▼
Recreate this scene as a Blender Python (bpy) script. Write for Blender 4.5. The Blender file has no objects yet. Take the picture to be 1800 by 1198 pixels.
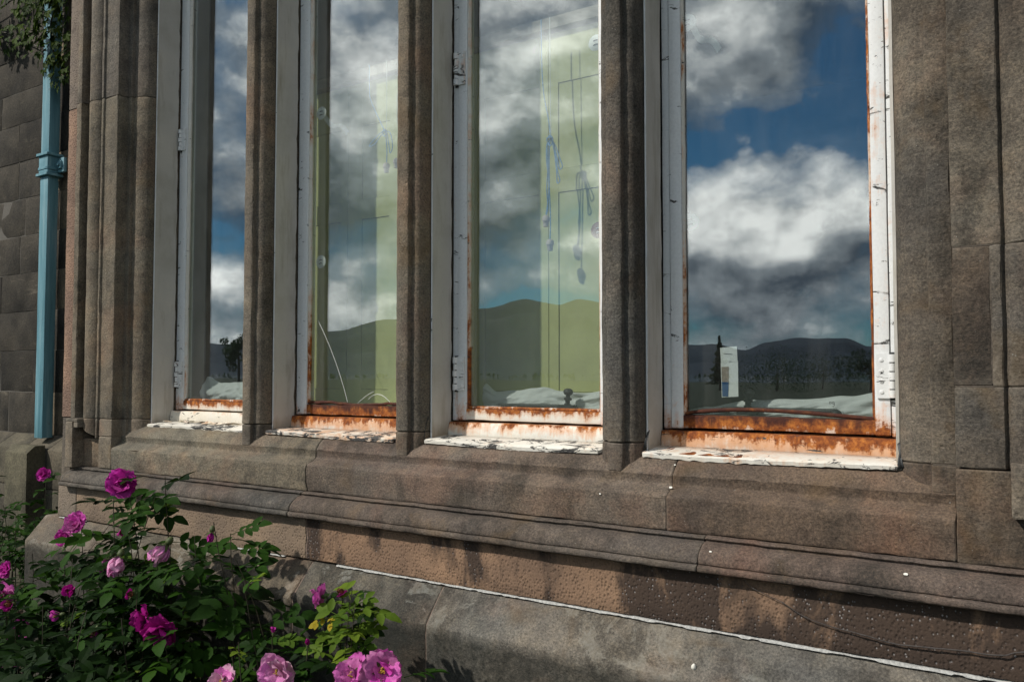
import bpy, math, random
from mathutils import Vector, Matrix, Euler, noise

random.seed(7)
S = bpy.context.scene
COL = S.collection
EZ = 1.6                      # eye height above the ground; heights below are measured from eye level

# ------------------------------------------------------------------ camera
cam_d = bpy.data.cameras.new("camera")
cam = bpy.data.objects.new("camera", cam_d)
COL.objects.link(cam)
cam.location = (0.0, -1.65, EZ)
cam.rotation_euler = (math.radians(90 + 2.34), math.radians(0.0), math.radians(32.49))
cam_d.sensor_width = 36.0
cam_d.lens = 28.4
cam_d.clip_start = 0.05
cam_d.clip_end = 9000
S.camera = cam

# ------------------------------------------------------------------ sun direction, sky and exposure
SUN_AZ_X, SUN_Z = 0.78, 1.10        # light travels along (+.78, +1, -1.1)
sdir = Vector((SUN_AZ_X, 1.0, -SUN_Z)).normalized()
SUN_EL = math.asin(-sdir.z)
world = bpy.data.worlds.new("World")
S.world = world
world.use_nodes = True
wt = world.node_tree
wt.nodes.clear()


def wn(t, **kw):
    n = wt.nodes.new(t)
    for k, v in kw.items():
        setattr(n, k, v)
    return n


def wl(a, b):
    wt.links.new(a, b)


sky = wn("ShaderNodeTexSky", sky_type="NISHITA")
sky.sun_disc = False
sky.sun_elevation = SUN_EL
sky.sun_rotation = math.atan2(-sdir.x, -sdir.y)
sky.air_density = 1.0
sky.dust_density = 0.4
sky.ozone_density = 3.0
tc = wn("ShaderNodeTexCoord")
sep = wn("ShaderNodeSeparateXYZ")
wl(tc.outputs["Generated"], sep.inputs[0])


def wmath(op, a, b=None, clamp=False):
    n = wn("ShaderNodeMath", operation=op, use_clamp=clamp)
    for i, v in enumerate((a, b)):
        if v is None:
            continue
        if isinstance(v, (int, float)):
            n.inputs[i].default_value = v
        else:
            wl(v, n.inputs[i])
    return n.outputs[0]


comb = wn("ShaderNodeCombineXYZ")
wl(wmath("MULTIPLY", sep.outputs[0], 1.0), comb.inputs[0])
wl(wmath("MULTIPLY", sep.outputs[1], 1.0), comb.inputs[1])
wl(wmath("MULTIPLY", sep.outputs[2], 1.45), comb.inputs[2])


def wnoise(scale, detail, rough, dist=0.0, off=(0, 0, 0)):
    mp = wn("ShaderNodeMapping")
    mp.inputs["Location"].default_value = off
    wl(comb.outputs[0], mp.inputs[0])
    n = wn("ShaderNodeTexNoise")
    n.inputs["Scale"].default_value = scale
    n.inputs["Detail"].default_value = detail
    n.inputs["Roughness"].default_value = rough
    n.inputs["Distortion"].default_value = dist
    wl(mp.outputs[0], n.inputs["Vector"])
    return n.outputs[0]


def wramp(v, stops):
    r = wn("ShaderNodeValToRGB")
    els = r.color_ramp.elements
    while len(els) < len(stops):
        els.new(0.5)
    for e, (p, c) in zip(els, stops):
        e.position = p
        e.color = (c[0], c[1], c[2], 1) if isinstance(c, tuple) else (c, c, c, 1)
    wl(v, r.inputs[0])
    return r.outputs[0]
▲
*Your objective*. Scan the material above. Return every line containing the string "objects".

*Written response*.
Recreate this scene as a Blender Python (bpy) script. Write for Blender 4.5. The Blender file has no objects yet. Take the picture to be 1800 by 1198 pixels.
cam = bpy.data.objects.new("camera", cam_d)
COL.objects.link(cam)